Scene modeling code data
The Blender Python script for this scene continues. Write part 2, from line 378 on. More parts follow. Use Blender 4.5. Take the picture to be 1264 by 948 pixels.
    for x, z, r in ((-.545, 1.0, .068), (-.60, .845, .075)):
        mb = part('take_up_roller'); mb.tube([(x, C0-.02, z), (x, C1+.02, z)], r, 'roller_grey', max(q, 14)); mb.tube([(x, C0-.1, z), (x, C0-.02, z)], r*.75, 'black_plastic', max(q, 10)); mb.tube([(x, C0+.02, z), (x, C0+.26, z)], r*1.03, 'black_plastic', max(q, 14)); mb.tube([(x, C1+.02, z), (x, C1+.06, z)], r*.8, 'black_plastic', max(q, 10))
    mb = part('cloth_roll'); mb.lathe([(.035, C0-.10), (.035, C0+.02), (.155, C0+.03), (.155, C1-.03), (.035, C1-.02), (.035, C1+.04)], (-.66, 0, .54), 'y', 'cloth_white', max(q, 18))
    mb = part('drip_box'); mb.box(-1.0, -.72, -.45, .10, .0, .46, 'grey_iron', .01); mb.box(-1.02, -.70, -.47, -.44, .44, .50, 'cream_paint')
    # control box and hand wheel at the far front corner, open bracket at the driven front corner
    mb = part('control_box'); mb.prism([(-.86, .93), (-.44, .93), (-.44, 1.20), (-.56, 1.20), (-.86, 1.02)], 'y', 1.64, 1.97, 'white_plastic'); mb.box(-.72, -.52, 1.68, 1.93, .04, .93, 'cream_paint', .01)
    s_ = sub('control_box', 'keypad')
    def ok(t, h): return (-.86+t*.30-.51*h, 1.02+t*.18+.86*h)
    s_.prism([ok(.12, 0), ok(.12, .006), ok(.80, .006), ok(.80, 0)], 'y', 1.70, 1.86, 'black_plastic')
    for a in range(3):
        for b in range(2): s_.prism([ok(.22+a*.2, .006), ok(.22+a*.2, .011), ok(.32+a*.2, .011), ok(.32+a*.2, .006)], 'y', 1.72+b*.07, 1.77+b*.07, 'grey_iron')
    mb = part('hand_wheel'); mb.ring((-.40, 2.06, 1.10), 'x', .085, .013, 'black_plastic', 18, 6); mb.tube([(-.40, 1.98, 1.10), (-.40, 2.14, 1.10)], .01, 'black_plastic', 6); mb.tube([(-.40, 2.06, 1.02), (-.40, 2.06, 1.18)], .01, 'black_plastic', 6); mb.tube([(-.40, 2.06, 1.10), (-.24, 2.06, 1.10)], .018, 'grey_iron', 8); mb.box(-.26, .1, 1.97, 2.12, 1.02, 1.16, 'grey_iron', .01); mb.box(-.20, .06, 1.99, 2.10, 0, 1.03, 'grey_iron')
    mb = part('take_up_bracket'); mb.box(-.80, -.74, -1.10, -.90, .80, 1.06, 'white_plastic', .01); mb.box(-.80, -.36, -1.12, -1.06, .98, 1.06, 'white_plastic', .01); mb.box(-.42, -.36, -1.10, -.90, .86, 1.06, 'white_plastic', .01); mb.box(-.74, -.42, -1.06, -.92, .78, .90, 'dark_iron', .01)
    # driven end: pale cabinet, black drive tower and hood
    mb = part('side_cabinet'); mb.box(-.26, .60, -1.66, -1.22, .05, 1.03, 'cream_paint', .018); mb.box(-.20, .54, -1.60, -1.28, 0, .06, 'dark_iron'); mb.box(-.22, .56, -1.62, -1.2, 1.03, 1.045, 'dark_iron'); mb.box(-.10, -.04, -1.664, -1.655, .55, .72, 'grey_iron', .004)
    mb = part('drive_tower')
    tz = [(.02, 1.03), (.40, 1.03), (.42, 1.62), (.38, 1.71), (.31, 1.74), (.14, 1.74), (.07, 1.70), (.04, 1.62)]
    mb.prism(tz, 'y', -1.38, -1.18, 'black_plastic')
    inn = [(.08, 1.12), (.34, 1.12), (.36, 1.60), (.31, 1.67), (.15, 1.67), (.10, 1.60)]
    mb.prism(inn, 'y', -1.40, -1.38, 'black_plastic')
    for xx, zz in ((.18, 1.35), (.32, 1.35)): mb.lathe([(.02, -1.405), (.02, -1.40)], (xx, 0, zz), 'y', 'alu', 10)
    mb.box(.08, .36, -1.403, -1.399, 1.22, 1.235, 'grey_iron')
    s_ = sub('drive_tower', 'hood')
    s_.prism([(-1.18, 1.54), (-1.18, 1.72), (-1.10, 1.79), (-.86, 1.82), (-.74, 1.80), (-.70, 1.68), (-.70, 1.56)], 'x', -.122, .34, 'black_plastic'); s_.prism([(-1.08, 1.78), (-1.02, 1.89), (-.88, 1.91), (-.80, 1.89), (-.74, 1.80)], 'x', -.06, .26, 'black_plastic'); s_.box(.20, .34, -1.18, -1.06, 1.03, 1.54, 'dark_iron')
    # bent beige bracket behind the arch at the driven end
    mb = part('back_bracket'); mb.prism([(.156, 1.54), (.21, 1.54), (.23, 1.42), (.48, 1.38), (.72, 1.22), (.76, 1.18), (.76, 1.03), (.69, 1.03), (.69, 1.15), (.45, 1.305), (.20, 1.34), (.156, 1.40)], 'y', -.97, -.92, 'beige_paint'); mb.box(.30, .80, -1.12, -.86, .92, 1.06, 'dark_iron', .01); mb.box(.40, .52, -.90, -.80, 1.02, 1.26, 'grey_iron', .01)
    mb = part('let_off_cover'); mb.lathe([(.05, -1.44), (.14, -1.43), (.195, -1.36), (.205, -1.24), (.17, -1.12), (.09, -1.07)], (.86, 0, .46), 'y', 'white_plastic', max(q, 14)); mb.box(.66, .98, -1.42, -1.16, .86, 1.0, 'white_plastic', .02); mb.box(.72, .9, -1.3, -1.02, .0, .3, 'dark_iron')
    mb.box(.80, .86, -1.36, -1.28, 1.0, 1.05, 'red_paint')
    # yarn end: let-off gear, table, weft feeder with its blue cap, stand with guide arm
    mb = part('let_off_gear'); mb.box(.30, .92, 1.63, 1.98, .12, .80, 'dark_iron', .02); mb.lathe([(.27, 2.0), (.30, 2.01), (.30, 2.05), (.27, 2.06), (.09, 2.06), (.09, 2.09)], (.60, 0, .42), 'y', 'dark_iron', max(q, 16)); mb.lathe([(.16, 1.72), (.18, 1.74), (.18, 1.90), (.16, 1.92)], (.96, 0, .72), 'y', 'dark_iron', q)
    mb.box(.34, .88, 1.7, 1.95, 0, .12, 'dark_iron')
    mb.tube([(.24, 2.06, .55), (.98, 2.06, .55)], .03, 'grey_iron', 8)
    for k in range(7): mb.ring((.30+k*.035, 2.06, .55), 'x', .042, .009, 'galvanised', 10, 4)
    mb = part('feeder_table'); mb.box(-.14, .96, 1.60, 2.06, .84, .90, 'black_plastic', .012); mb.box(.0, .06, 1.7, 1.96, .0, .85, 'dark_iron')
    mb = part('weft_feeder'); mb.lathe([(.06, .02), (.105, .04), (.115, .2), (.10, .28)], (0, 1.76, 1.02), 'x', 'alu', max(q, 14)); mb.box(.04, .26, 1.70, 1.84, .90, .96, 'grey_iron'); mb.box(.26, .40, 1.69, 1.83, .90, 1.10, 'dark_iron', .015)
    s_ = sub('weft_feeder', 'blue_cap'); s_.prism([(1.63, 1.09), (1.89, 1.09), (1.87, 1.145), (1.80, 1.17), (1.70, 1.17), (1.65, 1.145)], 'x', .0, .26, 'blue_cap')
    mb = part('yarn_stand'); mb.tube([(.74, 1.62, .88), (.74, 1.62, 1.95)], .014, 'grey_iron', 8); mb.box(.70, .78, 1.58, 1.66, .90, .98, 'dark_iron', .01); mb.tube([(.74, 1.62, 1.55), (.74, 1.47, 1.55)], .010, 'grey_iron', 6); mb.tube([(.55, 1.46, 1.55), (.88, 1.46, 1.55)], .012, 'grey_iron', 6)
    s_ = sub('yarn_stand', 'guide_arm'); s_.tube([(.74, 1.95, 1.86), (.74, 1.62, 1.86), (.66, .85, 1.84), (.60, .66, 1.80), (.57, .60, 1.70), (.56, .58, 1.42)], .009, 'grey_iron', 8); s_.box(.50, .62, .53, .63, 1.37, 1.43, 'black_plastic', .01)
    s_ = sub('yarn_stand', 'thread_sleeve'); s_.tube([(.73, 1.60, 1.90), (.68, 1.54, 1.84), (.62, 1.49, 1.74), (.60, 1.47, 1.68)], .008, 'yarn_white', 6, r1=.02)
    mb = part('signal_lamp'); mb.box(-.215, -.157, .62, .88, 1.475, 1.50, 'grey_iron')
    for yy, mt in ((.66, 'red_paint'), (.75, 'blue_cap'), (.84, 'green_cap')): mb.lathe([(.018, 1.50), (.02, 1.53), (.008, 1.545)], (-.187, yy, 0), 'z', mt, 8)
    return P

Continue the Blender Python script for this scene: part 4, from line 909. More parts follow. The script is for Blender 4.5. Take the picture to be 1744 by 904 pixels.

• WHAT YOU WILL DO:
Where a line above includes "pixels", copy that line.

• WRITTEN SOLUTION:
The Blender Python script for this scene continues. Write part 2, from line 378 on. More parts follow. Use Blender 4.5. Take the picture to be 1264 by 948 pixels.
Continue the Blender Python script for this scene: part 4, from line 909. More parts follow. The script is for Blender 4.5. Take the picture to be 1744 by 904 pixels.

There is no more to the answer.